23/02/2015

Tocando em frente



Tem dias que não é fácil levar a vida. Todo dia nasce o mesmo sol, todo dia é um amanhecer diferente.Tem dias que a cama te segura, naquele calor quase materno que te faz esquecer que há vida lá fora, enquanto o despertador toca inconvenientemente. Tem dias que o pensamento acorda antes do corpo te levando nas marés da imaginação de tudo aquilo que poderia ter sido. Tem dias que, ao abrir os olhos, só se consegue agradecer a Deus por estar vivo mais um dia. Tem dias felizes, dias tristes, dias raivosos e dias que tanto faz.

São esses dias inertes que a vida espera. Espera que você não esteja esperando.

6:55 da manhã, eu sozinha no carro, trânsito parado. "Não vou chegar no trabalho a tempo". Carros, motos, sinal fechado. Freio, ponto morto. Moço fumando. Casal discutindo. O rádio está ligado. Não sei em que momento eu o liguei e em qual estação está. Não ouço, não vejo, não penso. Ainda estou dormindo ou foi a vida que parou?

"Conhecer as manhas e as manhãs, o sabor das massas e das maçãs." Canta a voz suave que vem do rádio. Eu conheço essa música. Almir Sater, Renato Teixeira, Tio Binha, muita gente já a cantou. Seria um daqueles momentos em que as lembranças deveriam me tomar, eu deveria ficar muito feliz, ou muito triste, sei lá. Deveria ser um daqueles momentos que mexem com a gente. Não foi.

O programa acabou, o sinal abriu, o trânsito seguiu.

Mais a frente outro sinal fechado. Os carros a minha frente param. Paro também. Paradeza. Na rádio começa outro programa. 7:00. "Estou definitivamente atrasada". Outra música. "A
ndo devagar porque já tive pressa e levo esse sorriso porque já chorei demais". Sim. De novo. Foi aí que algo aconteceu.

Não sei quantas vezes já ouvi essa música. O primeiro verso sempre me faz desconectar. Um tanto clichê, normalmente penso. Hoje não.

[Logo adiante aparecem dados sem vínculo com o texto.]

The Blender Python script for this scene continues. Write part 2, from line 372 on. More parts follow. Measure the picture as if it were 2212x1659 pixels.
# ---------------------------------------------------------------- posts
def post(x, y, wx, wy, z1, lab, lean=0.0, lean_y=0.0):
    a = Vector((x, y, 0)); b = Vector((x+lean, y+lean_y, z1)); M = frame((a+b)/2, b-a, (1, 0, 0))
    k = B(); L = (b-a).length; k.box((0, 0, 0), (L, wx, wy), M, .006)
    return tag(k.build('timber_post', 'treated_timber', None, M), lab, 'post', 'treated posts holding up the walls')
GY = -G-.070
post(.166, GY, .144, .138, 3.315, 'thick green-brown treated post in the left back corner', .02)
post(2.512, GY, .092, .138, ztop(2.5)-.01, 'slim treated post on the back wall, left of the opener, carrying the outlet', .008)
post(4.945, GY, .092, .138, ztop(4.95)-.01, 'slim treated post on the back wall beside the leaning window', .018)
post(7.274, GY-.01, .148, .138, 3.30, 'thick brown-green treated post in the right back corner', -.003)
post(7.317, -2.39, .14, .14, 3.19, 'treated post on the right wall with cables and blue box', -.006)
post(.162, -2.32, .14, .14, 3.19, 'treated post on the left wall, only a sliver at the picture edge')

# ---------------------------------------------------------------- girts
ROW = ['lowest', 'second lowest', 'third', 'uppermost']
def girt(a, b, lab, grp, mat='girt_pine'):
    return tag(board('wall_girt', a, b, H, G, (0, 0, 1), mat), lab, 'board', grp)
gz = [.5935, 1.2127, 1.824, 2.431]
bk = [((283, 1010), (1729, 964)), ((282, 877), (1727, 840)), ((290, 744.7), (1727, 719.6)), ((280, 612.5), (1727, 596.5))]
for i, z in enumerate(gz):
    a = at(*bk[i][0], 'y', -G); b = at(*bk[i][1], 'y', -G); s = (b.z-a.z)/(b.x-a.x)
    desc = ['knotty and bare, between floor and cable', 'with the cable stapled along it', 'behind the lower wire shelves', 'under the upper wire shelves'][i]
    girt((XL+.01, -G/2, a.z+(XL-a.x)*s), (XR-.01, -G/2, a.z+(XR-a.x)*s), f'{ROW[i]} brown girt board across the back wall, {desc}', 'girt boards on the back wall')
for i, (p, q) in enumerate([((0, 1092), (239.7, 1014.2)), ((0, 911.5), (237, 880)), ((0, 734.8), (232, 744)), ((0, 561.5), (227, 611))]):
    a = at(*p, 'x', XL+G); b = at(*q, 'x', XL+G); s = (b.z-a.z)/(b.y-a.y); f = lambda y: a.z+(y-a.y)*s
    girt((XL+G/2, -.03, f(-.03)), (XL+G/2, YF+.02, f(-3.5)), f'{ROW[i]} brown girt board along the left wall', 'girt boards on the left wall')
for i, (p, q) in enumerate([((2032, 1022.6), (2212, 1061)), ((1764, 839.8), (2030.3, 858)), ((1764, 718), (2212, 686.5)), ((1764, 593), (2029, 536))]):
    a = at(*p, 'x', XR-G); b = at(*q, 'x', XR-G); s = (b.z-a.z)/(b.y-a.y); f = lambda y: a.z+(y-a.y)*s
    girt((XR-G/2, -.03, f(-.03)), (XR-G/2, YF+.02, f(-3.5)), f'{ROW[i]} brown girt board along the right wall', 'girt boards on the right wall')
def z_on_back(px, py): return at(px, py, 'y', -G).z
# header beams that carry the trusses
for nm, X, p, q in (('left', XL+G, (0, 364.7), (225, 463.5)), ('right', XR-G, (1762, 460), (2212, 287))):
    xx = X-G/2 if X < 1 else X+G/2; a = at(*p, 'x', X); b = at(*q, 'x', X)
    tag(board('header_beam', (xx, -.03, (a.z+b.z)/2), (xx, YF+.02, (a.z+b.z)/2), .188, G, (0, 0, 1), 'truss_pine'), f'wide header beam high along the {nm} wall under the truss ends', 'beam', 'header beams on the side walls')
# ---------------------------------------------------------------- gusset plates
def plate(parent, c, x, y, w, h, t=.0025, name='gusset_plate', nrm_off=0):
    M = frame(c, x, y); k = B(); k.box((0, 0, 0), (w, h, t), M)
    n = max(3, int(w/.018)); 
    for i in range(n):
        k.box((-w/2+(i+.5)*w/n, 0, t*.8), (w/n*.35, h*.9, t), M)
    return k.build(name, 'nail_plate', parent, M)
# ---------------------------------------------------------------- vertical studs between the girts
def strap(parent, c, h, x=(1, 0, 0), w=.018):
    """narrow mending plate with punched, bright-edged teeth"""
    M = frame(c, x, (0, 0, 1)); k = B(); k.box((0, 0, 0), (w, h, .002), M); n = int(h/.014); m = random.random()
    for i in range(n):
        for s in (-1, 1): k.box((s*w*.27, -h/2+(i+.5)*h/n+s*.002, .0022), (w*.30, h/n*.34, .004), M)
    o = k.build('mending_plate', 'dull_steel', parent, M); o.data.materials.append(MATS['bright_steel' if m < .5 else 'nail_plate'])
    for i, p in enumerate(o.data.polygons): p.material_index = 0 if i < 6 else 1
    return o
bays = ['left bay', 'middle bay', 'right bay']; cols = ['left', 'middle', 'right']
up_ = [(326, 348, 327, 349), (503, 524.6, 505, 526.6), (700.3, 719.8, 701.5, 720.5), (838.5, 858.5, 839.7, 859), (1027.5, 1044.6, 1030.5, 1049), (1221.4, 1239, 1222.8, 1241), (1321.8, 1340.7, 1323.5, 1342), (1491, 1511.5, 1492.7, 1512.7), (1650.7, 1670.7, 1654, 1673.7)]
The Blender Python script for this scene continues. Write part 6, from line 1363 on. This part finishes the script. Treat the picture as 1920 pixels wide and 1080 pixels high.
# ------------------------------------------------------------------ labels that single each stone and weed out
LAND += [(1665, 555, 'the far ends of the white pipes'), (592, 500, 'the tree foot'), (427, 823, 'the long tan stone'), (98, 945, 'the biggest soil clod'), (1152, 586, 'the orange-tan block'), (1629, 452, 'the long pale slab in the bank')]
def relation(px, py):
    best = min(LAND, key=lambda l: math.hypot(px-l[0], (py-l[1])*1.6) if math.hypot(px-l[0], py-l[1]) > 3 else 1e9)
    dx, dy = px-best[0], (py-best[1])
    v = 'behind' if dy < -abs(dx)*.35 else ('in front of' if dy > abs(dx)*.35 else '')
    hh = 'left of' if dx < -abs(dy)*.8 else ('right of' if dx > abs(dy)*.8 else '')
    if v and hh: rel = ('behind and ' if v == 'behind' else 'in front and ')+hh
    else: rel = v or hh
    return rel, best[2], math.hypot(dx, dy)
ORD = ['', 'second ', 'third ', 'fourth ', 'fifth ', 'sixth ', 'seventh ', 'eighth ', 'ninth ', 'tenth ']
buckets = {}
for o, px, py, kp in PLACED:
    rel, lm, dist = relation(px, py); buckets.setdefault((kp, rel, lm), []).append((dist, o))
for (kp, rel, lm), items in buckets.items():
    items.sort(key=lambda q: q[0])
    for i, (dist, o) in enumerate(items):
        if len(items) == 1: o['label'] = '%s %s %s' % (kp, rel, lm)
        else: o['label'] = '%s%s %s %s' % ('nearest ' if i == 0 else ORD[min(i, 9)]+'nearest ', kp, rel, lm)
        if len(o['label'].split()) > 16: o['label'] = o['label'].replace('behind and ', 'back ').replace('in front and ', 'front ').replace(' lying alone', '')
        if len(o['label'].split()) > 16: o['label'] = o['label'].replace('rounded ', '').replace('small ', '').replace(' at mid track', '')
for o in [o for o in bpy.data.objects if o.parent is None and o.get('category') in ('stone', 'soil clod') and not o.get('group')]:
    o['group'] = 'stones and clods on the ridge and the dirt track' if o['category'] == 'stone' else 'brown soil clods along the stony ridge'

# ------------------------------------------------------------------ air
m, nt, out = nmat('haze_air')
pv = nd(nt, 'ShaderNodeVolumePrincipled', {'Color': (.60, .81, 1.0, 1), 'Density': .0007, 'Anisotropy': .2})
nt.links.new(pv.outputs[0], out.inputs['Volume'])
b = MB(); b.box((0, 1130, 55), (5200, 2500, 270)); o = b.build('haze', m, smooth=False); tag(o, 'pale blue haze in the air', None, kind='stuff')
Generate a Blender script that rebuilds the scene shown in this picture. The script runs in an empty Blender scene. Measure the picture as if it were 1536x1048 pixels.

Os acordes retumbaram no meu peito e se embolaram na minha garganta. Um aperto grande não me permitiu pensar. É que no vai-e-vem de sentimentos que não pertencem a ninguém, eu encontrava-me afogada entre culpas e mágoas, ainda que eu não soubesse que estavam ali.

"Só levo a certeza de que muito pouco sei, ou nada sei". Acho que é aquela velha sensação de estar fazendo tudo errado, de estar perdendo tempo.

Os carros andam. Cheiro de fumaça e lágrimas. Buzina, freio, ofensa. A viola ainda toca.

"É preciso amor pra poder pulsar, é preciso paz pra poder sorrir, é preciso a chuva para florir".

Amor, paz ou chuva, dos três ando necessitada. Corro para alcançá-los, mas eles parecem fugir de mim. Na ânsia, tropeço, caio. Nem a previsão do tempo está a meu favor. O ar quente e seco parece me arranhar por dentro, assim como o breve pensamento do que jamais serei feliz. Por vezes pensei ter encontrado a tal tríade que, em minhas expectativas, me trariam felicidade. Oásis. A sensação de perdê-los quando jamais os tive é talvez ainda pior. Penso que a dedicação que me sobra no amor, falta-me no trabalho. Competência ou merecimento? As duas alternativas me deixam ainda mais triste. Ainda me culpam pela falta de água. Se é assim, vou parar de tomar banho. Dança da chuva resolve? Já vivi isso antes, lembro. Isso também passa. Daqui a pouco estarei pronta para outra correria desenfreada atrás de amor ou de paz. Será que a vida anda em círculos?

Almir me interrompe. "Penso que cumprir a vida seja simplesmente compreender a marcha e ir tocando em frente".

Verdade. Alterno entre correr e parar, assim como o trânsito a essa hora da manhã. Se eu fosse sempre andando, ainda que devagar, talvez eu chegasse antes ou quem sabe mais longe. Vou tentando. Que outro jeito tem? Apesar de não saber bem em que ritmo a vida anda, sei que ela vai sempre em frente, isso sim essa música me ensinou bem.

Estaciono o carro na porta no serviço e desconecto o som. Tocar a vida. Tocar o dia. Tocar a música. Para um dia de "tanto faz", esse tanto fez!